From the discussion above and the example+error messages you posted, we can infer (no pun intended) that the compiler infers the anonymous arguments in the following case as a two-parameter key-value assignment (and not a tuple)

dict1.forEach {
    print($1.1)                   // (E1)
    dict2[$0.0] = String($0.1)    // (E2)
}

Why? We could make an educated guess that this is because $1 is the first anonymous argument to appear in the closure, and that the use of $1 points to a key-value assignment of .next(), rather than a tuple (we shall see shortly that this guess is wrong, and that it's precedence rather that time of appearance that governs this). In this context, the two errors you've posted does, after all, make sense

(E1) "Value of type 'Bool' has no member '1'"

(E2) "Value of type String has no member '0'"

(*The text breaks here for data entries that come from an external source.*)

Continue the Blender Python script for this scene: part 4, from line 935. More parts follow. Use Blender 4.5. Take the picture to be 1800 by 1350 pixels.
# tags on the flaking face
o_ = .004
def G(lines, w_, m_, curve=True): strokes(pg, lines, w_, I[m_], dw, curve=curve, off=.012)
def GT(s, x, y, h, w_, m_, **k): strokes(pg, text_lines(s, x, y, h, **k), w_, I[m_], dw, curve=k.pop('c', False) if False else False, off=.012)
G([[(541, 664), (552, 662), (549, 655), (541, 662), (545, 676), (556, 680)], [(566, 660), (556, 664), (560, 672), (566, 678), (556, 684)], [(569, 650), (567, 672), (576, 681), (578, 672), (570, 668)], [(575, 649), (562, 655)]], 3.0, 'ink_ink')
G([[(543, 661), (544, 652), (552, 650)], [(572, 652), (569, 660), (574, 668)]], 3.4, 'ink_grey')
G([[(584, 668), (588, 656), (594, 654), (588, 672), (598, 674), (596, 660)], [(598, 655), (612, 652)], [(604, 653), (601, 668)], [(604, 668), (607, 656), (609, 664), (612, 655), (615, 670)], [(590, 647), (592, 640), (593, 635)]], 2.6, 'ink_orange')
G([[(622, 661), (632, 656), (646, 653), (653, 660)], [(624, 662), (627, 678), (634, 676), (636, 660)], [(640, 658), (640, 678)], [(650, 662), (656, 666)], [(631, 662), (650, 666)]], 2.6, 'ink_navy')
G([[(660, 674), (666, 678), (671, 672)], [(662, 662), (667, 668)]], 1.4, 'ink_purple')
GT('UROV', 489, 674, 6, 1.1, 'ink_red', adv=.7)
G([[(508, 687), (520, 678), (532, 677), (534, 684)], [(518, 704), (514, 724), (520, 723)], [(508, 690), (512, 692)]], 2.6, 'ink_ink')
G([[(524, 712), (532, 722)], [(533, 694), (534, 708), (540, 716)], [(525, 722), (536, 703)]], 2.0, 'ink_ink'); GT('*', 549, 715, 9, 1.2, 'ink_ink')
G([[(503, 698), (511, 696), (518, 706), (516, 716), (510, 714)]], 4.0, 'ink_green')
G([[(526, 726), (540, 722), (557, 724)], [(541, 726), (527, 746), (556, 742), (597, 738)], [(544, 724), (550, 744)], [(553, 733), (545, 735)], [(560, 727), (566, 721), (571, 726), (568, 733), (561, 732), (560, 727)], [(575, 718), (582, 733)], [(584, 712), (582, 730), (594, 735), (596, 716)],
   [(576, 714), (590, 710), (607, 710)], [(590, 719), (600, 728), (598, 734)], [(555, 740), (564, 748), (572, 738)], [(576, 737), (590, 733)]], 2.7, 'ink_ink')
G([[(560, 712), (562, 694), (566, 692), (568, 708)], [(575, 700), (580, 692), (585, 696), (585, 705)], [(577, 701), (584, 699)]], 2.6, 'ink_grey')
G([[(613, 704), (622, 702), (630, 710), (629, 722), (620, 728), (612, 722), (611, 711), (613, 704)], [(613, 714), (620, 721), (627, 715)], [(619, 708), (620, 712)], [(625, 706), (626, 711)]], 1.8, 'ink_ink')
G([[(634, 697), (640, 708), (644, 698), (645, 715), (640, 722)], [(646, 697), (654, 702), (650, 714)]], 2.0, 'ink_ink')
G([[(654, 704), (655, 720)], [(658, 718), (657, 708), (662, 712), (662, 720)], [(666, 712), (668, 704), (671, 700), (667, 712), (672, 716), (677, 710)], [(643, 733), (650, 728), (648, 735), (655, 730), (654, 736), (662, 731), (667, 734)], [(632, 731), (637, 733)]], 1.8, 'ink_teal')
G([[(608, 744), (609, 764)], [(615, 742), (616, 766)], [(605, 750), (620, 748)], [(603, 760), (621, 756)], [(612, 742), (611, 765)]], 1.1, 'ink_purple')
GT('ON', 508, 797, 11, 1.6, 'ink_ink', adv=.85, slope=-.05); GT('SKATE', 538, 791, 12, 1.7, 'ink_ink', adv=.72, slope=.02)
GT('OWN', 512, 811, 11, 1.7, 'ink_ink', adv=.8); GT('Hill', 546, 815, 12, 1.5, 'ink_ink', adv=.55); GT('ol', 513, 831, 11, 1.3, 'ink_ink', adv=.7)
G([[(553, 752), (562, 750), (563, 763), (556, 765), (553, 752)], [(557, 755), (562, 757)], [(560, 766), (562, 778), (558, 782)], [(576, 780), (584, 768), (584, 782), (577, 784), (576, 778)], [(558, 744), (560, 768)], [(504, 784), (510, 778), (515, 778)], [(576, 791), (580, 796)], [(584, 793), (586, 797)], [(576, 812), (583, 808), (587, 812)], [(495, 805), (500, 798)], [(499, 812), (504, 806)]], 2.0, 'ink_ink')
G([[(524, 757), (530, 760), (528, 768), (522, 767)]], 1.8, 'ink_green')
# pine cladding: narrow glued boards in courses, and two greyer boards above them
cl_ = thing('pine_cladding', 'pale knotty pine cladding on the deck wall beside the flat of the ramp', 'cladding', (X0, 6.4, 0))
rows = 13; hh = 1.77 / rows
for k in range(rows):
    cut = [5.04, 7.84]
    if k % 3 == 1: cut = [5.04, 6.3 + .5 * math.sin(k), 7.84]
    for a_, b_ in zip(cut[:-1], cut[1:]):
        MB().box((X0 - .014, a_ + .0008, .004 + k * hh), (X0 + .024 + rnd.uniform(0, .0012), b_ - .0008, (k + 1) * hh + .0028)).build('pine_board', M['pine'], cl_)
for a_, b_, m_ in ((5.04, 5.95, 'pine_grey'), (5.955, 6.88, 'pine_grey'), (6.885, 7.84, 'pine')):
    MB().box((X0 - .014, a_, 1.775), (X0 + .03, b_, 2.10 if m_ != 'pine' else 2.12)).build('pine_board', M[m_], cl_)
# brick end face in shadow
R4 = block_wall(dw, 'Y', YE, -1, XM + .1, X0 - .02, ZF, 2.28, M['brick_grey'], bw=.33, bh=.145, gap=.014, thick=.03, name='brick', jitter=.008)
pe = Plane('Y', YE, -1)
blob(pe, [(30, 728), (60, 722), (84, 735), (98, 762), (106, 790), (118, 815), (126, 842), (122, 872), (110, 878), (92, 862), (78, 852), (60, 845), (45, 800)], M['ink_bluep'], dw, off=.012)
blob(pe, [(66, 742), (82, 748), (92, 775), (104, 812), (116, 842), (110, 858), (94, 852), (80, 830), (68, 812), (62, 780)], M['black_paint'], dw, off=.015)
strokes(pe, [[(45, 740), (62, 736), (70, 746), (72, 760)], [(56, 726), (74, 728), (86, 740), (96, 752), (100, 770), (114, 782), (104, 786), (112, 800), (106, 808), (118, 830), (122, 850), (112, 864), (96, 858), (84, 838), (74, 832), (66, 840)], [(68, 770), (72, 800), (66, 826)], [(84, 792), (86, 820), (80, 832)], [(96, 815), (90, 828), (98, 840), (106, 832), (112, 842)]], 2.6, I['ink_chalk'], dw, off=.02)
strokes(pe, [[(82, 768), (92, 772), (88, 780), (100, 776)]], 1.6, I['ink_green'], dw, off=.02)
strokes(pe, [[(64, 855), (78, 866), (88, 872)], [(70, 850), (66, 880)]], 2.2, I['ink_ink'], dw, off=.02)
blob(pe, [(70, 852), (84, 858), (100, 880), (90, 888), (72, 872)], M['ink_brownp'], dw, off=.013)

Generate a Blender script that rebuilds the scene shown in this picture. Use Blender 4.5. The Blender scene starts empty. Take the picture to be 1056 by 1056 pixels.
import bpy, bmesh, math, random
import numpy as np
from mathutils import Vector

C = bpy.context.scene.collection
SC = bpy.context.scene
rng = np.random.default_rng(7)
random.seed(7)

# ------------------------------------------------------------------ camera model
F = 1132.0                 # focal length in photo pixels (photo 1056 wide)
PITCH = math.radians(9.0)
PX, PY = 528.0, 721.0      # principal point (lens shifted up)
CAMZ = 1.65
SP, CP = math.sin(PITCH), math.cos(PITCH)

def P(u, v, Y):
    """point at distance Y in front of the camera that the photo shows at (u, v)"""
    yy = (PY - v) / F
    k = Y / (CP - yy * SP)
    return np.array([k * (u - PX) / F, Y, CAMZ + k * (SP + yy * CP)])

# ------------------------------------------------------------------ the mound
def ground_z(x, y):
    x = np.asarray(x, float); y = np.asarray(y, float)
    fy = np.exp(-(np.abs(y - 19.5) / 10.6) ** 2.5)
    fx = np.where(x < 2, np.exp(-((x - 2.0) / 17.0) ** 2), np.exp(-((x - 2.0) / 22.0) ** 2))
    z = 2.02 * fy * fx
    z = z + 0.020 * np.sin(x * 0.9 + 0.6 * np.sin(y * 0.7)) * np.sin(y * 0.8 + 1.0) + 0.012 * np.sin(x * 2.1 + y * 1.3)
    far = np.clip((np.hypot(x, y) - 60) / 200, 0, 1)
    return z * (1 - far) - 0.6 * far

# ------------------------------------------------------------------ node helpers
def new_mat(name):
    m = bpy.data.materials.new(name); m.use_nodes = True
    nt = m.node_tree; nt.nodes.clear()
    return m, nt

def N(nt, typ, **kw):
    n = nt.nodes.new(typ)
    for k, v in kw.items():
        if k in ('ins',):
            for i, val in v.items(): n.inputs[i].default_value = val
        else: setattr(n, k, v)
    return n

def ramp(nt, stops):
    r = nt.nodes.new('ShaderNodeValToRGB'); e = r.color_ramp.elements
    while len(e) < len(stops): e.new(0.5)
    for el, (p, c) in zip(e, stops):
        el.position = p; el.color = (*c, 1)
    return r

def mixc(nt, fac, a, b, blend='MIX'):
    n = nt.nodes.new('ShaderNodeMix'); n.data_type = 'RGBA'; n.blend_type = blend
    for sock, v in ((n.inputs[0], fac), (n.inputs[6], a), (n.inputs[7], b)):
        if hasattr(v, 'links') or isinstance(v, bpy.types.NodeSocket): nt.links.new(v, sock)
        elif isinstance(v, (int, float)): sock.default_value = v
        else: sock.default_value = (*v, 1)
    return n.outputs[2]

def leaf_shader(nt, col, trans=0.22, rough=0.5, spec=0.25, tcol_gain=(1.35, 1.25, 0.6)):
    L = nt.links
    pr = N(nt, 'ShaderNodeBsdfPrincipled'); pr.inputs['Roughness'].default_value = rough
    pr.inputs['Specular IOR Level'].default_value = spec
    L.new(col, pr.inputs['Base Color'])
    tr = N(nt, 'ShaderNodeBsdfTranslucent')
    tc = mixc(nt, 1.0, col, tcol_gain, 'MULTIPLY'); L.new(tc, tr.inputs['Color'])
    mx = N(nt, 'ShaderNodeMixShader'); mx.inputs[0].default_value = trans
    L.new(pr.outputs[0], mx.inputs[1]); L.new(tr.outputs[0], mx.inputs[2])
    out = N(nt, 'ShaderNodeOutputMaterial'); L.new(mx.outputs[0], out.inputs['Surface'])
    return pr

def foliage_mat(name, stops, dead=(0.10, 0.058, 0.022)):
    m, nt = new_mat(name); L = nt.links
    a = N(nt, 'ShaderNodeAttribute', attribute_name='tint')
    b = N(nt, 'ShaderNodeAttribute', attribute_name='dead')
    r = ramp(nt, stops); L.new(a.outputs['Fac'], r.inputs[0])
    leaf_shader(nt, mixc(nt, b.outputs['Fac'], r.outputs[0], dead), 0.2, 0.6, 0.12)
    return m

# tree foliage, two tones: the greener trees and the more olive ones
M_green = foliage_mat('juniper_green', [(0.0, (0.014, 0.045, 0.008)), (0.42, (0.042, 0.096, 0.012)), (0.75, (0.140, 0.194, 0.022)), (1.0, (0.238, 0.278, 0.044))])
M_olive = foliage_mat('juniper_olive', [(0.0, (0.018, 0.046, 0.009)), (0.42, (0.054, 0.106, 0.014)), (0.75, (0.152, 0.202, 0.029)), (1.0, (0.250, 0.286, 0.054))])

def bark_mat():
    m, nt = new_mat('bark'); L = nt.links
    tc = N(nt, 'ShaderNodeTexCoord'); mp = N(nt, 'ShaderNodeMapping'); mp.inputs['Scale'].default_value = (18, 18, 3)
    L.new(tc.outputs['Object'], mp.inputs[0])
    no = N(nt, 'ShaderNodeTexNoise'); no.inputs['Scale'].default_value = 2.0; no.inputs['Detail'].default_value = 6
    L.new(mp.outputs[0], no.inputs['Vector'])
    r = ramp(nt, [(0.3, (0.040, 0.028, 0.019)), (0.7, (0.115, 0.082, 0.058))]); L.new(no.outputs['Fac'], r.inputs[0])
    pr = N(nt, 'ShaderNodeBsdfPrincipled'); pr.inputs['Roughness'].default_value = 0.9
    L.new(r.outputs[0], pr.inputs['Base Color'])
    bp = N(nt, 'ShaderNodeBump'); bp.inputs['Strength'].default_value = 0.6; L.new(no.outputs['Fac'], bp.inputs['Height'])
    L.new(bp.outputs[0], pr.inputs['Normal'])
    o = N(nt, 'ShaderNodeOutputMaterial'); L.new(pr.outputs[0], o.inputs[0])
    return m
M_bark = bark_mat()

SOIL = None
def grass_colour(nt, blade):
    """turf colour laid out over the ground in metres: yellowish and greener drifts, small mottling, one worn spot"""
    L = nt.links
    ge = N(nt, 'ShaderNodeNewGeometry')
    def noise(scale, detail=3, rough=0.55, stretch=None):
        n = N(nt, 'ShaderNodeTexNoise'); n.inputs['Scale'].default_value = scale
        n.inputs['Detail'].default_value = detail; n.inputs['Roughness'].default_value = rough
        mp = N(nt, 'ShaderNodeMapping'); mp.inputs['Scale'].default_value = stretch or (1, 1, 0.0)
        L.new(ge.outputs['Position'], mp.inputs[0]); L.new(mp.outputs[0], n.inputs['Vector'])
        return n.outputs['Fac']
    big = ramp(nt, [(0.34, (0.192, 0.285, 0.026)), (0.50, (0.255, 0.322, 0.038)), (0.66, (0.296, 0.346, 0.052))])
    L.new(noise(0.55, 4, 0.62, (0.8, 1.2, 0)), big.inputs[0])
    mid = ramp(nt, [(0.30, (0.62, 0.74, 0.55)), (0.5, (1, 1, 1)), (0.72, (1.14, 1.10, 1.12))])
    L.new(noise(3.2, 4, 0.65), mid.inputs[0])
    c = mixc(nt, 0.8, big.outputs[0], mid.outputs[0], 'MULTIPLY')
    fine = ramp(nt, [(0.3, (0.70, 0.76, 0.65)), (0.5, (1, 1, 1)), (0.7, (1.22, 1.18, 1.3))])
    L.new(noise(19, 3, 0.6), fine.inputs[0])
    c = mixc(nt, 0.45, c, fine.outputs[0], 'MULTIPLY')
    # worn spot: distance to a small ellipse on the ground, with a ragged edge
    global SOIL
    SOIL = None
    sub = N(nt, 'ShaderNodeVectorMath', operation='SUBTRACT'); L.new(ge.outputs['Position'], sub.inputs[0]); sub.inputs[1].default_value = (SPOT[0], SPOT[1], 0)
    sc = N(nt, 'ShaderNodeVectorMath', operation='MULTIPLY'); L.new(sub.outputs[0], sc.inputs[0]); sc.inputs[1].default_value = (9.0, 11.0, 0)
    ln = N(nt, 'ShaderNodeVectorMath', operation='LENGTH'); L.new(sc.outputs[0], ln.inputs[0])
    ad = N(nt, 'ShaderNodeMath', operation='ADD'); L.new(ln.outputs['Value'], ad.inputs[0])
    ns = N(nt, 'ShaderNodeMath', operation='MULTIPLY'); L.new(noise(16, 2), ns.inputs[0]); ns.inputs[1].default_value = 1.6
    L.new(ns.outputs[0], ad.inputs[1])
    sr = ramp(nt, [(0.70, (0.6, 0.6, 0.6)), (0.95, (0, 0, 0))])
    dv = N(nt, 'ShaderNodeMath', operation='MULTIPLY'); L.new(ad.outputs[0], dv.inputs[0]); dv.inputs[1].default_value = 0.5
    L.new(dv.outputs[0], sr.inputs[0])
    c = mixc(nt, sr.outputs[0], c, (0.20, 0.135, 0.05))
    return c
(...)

(E1) makes sense as $1 is inferred to be value, which is a boolean.

let foo : Bool = false
foo.1 // same error (E1)

(E1) makes sense as $0 is inferred to be key, which is a string.

let bar : String = "bar"
foo.0 // same error (E2)

With this explained, it's apparent that also the single (E2) error in the following part is to be expected (and is, imho, spot on).

dict1.forEach {
    print($0, $1)              // OK, anon. arguments inferred as key-value par (not tuple)
    dict2[$0.0] = String($0.1) // (E2); none of the arguments is a tuple.
}

This leads us to test quite an interesting case: what if our first reference to the anonymous arguments is non-sufficient to unambiguously infer the closures' argument type? E.g., what if our first reference is $0.0?

dict1.forEach {
    print($0.0)                // error (E2)
    dict2[$0.0] = String($1)   // error (E2)
}

// ... or 

dict1.forEach {
    print($0.0)                // error (E2)
    dict2[$0.0] = String($0.1) // error (E2)
    print($1)
}

So it would seem as inferring the anon. arguments as a separate two-argument pair has higher inference precedence than inference as tuple: the compiler doesn't care which anon. argument that appear first, but whether we treat .next() return as a

• precedence higher: key-valuepair,
• precedence lower: tuple.

---

With regard to weird spot-off error messages, in general: I agree, even if this (imho) is not the case here, we do see them a lot. I mostly run into these obfuscated error messages in the context of closures, and I think a lot of them relates type inference combined with the fact that the underlying standard functions used by members in the closures are throwing-functions that are evaluated lazily. Such functions tend to throw "their own errors" due to some invalidities of the caller (e.g. closure), without even reaching the point of an actual error of themselves. See e.g. the following Q&A for such an example.

Answer 3

$0 is shorthand for the first argument in the closure. When introducing $1, the compiler is inferring that you are treating both the key and and the value as separate arguments in the closure ($0 being the key, $1 being the value), rather than $0 as a the single-argument tuple (key, value). $1.1 tries to say "hey, $1 is some collection type that has additional values, access the value at index 1". But in your case it's just a value that cannot be subscripted.

I think it makes sense. You shouldn't be able to use both types of syntax in a closure, since $0 and $0.1 can represent different values (which change the value of $0).

As for why you get the weird error message, only the authors of SourceKit and llvm can answer that, which makes this question borderline opinion-based.